Le nouveau premier ministre du Canada, Mark Carney, doit, selon les médias, déclencher des élections très bientôt. Mais est-ce réellement dans son intérêt? Car il faut dire que le premier ministre non élu traîne un sérieux déficit de légitimité démocratique, en plus des casseroles laissées par Justin Trudeau.
Des élections seraient pour lui l’occasion de battre le fer tant qu’il est encore chaud, mais cela pourrait également se retourner contre lui s’il ne parvient pas à convaincre la population qu’il représente un véritable changement.
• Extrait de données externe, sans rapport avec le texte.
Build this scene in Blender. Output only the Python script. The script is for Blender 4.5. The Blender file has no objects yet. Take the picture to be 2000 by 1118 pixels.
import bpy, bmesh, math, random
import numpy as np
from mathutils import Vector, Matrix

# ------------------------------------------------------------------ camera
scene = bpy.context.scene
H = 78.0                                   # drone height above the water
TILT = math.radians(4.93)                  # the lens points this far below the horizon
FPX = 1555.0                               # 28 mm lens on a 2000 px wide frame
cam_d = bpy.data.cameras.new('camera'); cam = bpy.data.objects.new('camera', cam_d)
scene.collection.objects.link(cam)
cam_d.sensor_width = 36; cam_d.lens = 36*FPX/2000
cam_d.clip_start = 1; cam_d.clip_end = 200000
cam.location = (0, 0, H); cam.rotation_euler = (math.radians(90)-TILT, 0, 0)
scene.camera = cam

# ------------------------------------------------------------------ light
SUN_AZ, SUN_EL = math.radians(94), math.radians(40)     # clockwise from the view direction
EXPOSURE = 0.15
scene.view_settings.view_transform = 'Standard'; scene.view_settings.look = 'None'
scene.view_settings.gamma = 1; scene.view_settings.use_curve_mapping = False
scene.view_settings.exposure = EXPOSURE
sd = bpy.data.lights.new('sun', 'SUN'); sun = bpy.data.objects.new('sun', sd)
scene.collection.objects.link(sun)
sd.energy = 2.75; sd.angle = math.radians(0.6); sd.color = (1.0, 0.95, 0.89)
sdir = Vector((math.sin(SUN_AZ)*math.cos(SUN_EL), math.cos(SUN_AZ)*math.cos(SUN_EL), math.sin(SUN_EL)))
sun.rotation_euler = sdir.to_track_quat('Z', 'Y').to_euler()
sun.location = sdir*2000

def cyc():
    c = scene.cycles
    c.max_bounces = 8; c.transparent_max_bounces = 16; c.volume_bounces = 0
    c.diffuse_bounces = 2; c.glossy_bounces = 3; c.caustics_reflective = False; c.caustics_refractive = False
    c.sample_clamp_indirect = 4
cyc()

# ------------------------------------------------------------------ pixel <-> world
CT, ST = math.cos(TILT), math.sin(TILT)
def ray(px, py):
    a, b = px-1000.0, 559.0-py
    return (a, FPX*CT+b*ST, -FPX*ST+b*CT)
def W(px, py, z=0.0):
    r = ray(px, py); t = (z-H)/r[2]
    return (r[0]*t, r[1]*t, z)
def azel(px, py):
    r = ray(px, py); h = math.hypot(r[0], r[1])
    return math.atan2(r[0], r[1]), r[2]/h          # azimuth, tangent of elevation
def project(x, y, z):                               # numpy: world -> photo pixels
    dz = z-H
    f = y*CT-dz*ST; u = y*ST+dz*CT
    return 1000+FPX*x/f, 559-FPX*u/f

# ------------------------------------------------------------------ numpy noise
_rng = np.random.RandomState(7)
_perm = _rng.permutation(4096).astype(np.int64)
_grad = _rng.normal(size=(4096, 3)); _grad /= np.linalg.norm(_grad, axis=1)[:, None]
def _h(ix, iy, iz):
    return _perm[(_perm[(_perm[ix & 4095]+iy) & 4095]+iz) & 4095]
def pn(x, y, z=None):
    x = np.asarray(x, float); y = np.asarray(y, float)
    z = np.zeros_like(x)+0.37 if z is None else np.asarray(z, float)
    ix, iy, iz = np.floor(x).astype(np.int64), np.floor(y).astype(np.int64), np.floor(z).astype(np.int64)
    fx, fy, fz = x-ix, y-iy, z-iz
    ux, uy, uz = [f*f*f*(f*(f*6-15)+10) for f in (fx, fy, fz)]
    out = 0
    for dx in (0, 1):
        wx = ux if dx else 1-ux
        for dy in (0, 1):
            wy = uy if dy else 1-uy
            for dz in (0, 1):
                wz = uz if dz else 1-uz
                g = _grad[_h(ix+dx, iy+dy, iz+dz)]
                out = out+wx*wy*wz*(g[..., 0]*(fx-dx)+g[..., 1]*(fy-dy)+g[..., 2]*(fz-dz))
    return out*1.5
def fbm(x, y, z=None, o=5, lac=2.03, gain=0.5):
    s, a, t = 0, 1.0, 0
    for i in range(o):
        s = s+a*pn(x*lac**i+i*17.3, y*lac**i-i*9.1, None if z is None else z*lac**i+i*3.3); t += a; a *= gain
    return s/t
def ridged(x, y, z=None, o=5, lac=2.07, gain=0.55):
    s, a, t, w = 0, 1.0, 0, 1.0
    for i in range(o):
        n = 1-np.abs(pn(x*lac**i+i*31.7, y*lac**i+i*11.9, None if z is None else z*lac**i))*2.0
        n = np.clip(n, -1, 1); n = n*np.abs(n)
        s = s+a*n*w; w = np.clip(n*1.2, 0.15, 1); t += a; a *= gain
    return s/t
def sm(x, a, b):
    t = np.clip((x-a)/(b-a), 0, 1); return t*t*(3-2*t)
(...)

Mark Carney n’est pas un politicien charismatique. Ce serait même un euphémisme de le dire. Il a donc tout intérêt à déclencher des élections le plus tôt possible avant que son image ne s’effrite sous le poids de la réalité politique. Pourquoi? Parce que s’il reste trop longtemps en poste sans avoir été élu, sa légitimité fondra comme neige au soleil. Son manque de charisme, combiné à son profil de technocrate, pourrait rapidement devenir un handicap majeur.
Il doit aussi profiter de la campagne médiatique qui tente de le positionner comme une alternative crédible à Pierre Poilievre. Plus il attend, plus il devra assumer un bilan, aussi petit soit-il, et répondre aux critiques qui ne manqueront pas d’émerger au fil du temps. Il est plus facile de séduire l’électorat en jouant la carte du renouveau que lorsqu’on est perçu comme une simple continuité d’un gouvernement usé et impopulaire.
Carney devra aussi répondre à des critiques sur son rôle passé dans la gestion économique du Canada. Il aime se présenter comme un expert de la finance et un gestionnaire rigoureux, mais il ne pourra pas fuir son propre bilan. Justin Trudeau n’a pas tout fait seul. Qui faisait partie de son équipe économique et influençait les grandes orientations financières du pays? Mark Carney.
L’inflation galopante, la crise du logement, la perte de pouvoir d’achat, la pression fiscale sur la classe moyenne, toutes ces réalités qui frappent durement les Canadiens aujourd’hui sont le résultat direct de politiques auxquelles Carney a contribué, d’une façon ou d’une autre.
Il n’est pas nécessaire de rappeler à quel point Pierre Poilievre est désavantagé dans les médias. Pendant ce temps, Carney est présenté sous son meilleur jour, celui d’un économiste expérimenté qui comprend les rouages de l’économie.
Mais cette image flatteuse ne pourra pas tenir éternellement. Son profil de banquier, sa carrière internationale et ses liens avec des institutions financières puissantes pourraient jouer contre lui. Il est perçu comme un homme du système, un membre de l’élite déconnecté des réalités du citoyen moyen.
Les Canadiens devront choisir entre un banquier détenteur de trois passeports, qui représente la continuité d’un gouvernement ayant plongé le pays dans une crise économique et sociale, ou une opposition qui dénonce depuis des années la crise du coût de la vie et propose une rupture avec les politiques libérales.
Quant au Bloc Québécois et au NPD, ils devront se positionner comme de véritables partis d’opposition s’ils veulent éviter d’être perçus comme de simples alliés des libéraux.
Mark Carney sait que le temps ne joue pas en sa faveur. Plus il attend, plus il risque de s’enliser dans la réalité du pouvoir et de voir ses faiblesses exposées. Il lui faut agir rapidement pour éviter que la population ne réalise qu’il est, en fin de compte, un homme sans véritable ancrage politique, parachuté à la tête d’un gouvernement qui tente désespérément de sauver les meubles après l’ère Trudeau.
Les prochains mois seront décisifs. La question est simple : Mark Carney a-t-il vraiment ce qu’il faut pour affronter une campagne électorale? Rien n’est moins sûr.